[Entries with scene source code]
_ _ _ _

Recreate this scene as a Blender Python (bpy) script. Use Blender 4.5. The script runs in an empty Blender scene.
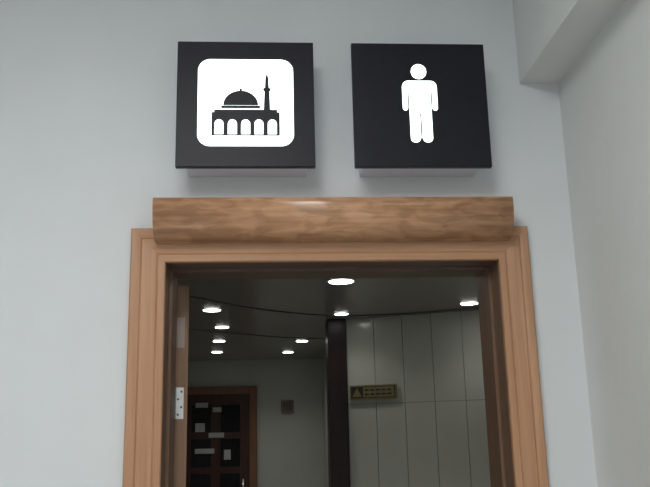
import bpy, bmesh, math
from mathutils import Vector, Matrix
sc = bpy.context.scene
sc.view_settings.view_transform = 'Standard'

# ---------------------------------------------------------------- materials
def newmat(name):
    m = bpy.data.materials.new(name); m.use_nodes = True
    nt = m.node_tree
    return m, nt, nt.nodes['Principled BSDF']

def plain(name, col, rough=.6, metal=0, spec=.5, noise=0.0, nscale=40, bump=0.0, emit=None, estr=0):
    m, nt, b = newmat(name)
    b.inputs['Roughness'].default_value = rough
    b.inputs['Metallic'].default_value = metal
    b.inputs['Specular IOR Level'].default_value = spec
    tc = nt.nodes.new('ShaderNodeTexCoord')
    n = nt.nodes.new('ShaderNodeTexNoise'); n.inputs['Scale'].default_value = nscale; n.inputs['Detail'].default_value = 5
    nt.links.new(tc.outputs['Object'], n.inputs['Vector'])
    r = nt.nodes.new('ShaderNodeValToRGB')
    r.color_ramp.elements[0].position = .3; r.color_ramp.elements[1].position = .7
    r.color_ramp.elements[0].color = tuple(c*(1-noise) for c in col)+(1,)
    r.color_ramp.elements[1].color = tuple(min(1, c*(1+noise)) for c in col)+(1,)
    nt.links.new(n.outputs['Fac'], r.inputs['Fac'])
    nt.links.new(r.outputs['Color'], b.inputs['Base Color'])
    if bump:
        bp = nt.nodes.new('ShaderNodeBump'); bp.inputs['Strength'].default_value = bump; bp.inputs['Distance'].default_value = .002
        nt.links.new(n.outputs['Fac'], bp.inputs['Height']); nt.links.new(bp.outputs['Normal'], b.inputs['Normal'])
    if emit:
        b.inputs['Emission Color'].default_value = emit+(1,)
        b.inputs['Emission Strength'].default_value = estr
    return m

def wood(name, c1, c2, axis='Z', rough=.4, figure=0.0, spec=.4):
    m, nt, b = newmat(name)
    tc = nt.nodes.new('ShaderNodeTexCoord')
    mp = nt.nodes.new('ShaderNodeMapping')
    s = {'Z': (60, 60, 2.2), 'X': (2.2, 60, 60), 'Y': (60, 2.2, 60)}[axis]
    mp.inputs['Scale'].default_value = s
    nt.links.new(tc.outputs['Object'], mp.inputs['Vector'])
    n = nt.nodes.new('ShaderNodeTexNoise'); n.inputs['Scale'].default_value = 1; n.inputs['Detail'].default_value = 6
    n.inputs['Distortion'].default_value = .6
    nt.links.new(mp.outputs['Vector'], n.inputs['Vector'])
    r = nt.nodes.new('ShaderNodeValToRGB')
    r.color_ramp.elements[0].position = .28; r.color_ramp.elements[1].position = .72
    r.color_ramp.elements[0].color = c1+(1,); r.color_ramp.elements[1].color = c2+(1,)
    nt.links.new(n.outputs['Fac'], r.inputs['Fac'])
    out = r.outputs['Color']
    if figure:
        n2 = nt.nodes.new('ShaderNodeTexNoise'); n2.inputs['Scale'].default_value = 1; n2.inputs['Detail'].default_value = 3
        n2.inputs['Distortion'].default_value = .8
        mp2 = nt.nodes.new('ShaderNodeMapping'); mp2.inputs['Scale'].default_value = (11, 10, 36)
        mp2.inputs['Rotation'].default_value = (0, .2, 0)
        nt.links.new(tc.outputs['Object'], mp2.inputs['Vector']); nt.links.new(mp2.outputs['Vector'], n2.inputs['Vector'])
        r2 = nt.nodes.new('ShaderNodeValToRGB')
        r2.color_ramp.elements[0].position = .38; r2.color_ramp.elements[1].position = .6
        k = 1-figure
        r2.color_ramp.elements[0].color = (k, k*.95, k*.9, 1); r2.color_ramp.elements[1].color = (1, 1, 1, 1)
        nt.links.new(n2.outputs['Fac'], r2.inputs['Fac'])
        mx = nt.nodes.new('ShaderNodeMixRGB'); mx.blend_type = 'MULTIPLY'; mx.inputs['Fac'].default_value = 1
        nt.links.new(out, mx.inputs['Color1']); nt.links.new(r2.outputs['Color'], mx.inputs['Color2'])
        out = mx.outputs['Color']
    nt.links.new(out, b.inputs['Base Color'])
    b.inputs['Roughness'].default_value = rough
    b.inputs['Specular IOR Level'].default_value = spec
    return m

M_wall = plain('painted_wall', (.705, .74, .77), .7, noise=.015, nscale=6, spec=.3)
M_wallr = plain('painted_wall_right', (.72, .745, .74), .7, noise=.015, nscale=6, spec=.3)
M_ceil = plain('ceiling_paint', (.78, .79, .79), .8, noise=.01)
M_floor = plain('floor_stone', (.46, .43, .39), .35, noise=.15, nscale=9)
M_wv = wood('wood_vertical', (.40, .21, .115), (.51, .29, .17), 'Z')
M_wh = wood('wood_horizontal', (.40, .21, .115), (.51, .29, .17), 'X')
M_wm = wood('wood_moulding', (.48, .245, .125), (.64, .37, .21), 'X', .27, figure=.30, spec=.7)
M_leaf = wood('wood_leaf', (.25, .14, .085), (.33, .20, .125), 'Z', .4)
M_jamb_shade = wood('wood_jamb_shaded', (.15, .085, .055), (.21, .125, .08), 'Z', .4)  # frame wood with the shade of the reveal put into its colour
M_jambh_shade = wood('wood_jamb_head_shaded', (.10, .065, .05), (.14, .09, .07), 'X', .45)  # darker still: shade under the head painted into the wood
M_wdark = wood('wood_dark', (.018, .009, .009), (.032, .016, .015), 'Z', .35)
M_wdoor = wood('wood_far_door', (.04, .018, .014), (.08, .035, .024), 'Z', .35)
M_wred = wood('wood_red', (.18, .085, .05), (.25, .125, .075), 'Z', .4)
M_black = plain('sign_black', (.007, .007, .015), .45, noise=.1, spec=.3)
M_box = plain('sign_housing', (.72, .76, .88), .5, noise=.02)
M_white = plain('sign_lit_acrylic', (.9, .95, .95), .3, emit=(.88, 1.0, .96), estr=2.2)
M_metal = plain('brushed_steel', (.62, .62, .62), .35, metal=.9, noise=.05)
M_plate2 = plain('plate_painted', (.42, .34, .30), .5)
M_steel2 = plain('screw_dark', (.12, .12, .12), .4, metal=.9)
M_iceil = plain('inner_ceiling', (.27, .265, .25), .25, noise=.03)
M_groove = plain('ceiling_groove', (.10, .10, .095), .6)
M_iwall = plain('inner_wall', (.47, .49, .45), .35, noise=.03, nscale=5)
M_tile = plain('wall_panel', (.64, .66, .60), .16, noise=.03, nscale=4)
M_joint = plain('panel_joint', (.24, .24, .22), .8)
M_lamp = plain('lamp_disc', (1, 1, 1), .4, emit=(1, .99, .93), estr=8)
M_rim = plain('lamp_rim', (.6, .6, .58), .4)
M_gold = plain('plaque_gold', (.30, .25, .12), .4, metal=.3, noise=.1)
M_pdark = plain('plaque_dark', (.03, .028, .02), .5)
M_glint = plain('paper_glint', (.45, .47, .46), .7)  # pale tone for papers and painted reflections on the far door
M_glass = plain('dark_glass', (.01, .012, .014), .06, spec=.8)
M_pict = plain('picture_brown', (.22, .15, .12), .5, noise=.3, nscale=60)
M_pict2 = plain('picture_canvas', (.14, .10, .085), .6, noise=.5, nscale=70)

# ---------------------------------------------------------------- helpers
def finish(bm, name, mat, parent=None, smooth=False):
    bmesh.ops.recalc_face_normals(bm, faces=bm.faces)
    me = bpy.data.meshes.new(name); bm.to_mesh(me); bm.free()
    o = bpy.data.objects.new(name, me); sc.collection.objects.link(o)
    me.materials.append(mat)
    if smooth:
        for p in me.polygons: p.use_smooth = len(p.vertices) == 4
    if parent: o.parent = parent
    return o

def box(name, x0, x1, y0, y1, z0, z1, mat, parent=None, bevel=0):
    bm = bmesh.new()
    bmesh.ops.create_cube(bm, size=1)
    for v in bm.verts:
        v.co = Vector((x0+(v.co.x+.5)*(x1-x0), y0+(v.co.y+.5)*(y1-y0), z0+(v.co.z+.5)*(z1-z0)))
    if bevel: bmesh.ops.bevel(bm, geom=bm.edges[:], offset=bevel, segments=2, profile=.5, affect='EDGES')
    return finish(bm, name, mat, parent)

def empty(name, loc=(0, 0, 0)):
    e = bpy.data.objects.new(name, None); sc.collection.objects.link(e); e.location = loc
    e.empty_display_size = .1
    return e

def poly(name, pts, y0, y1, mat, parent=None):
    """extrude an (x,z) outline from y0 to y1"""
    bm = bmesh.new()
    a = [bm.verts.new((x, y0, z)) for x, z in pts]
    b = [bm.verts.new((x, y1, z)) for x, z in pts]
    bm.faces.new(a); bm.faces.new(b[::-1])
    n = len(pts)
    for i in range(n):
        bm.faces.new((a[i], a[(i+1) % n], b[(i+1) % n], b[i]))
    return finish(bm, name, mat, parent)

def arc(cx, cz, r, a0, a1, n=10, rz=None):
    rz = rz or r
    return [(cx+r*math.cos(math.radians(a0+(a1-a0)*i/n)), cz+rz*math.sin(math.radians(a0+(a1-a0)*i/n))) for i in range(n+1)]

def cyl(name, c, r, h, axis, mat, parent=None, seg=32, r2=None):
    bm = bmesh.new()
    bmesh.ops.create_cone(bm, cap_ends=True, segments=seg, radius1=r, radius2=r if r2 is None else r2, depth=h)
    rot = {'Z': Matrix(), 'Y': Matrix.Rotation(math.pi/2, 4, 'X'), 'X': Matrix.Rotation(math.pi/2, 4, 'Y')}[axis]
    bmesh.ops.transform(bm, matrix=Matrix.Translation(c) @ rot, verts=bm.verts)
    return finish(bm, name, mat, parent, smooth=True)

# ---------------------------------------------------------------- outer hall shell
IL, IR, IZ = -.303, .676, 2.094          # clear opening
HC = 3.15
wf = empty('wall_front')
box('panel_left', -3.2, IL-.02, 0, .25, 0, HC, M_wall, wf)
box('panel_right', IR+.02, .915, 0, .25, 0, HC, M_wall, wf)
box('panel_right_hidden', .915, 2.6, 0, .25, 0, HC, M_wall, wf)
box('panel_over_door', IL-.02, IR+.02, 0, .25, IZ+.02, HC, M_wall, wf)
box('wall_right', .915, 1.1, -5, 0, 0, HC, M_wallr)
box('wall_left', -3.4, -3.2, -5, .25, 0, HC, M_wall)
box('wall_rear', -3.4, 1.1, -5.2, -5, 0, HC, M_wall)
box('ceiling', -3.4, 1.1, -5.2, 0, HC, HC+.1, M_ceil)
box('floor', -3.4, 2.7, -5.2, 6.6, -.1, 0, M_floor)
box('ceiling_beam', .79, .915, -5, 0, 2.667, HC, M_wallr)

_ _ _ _

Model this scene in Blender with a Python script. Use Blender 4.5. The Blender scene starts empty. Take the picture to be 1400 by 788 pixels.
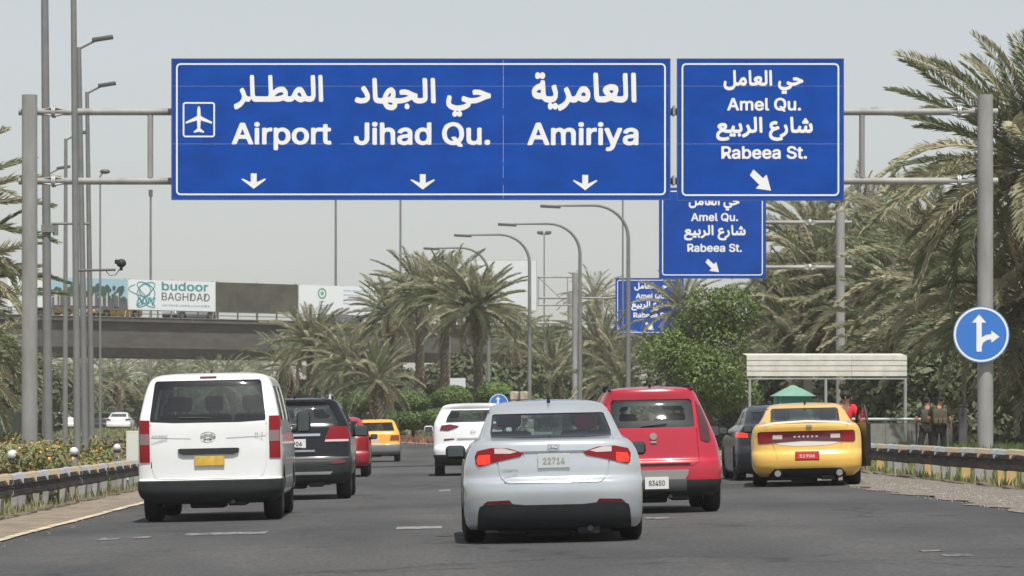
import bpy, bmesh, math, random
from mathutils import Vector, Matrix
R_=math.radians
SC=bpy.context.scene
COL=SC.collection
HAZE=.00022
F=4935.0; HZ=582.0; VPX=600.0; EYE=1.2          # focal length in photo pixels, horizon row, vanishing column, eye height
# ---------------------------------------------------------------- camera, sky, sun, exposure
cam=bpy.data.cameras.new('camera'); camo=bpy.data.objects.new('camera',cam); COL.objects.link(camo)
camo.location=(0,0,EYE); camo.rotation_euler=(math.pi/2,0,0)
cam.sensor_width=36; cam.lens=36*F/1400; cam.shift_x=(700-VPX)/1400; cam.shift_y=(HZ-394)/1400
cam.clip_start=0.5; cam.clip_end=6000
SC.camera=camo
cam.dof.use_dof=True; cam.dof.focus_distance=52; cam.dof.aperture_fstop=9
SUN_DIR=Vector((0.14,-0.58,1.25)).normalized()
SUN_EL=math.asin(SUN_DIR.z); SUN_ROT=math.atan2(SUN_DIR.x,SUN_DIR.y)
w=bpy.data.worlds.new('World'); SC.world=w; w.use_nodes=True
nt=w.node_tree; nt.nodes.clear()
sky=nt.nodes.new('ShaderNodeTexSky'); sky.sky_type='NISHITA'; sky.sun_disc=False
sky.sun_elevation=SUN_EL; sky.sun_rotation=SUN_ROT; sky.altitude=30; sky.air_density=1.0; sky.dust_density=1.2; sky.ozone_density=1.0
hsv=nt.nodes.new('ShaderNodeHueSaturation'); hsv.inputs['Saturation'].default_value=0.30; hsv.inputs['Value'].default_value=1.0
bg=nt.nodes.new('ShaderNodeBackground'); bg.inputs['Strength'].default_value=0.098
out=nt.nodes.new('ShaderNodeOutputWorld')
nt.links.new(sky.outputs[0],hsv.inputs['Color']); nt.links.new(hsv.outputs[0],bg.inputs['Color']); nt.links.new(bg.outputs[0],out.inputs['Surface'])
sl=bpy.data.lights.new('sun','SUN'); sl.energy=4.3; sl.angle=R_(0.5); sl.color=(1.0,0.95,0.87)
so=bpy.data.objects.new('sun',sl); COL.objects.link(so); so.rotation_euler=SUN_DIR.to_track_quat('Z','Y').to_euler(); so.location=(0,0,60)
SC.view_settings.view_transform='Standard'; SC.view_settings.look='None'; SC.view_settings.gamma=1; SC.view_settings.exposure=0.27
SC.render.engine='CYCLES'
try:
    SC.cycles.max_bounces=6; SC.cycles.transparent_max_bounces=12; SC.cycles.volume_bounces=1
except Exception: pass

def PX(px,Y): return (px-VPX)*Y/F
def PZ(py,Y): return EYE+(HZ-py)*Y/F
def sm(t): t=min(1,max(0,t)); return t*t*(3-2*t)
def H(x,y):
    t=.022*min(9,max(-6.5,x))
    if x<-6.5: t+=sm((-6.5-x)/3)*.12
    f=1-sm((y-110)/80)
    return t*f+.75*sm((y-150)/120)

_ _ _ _

_Task details_
Begin with the line that contains "Recreate this scene" and end with the line that contains "sc.view_settings.view_transform = 'Standard'"; write out both and all lines between exactly, but no pictures.

_Solution to the problem_
Recreate this scene as a Blender Python (bpy) script. Use Blender 4.5. The script runs in an empty Blender scene.
import bpy, bmesh, math
from mathutils import Vector, Matrix
sc = bpy.context.scene
sc.view_settings.view_transform = 'Standard'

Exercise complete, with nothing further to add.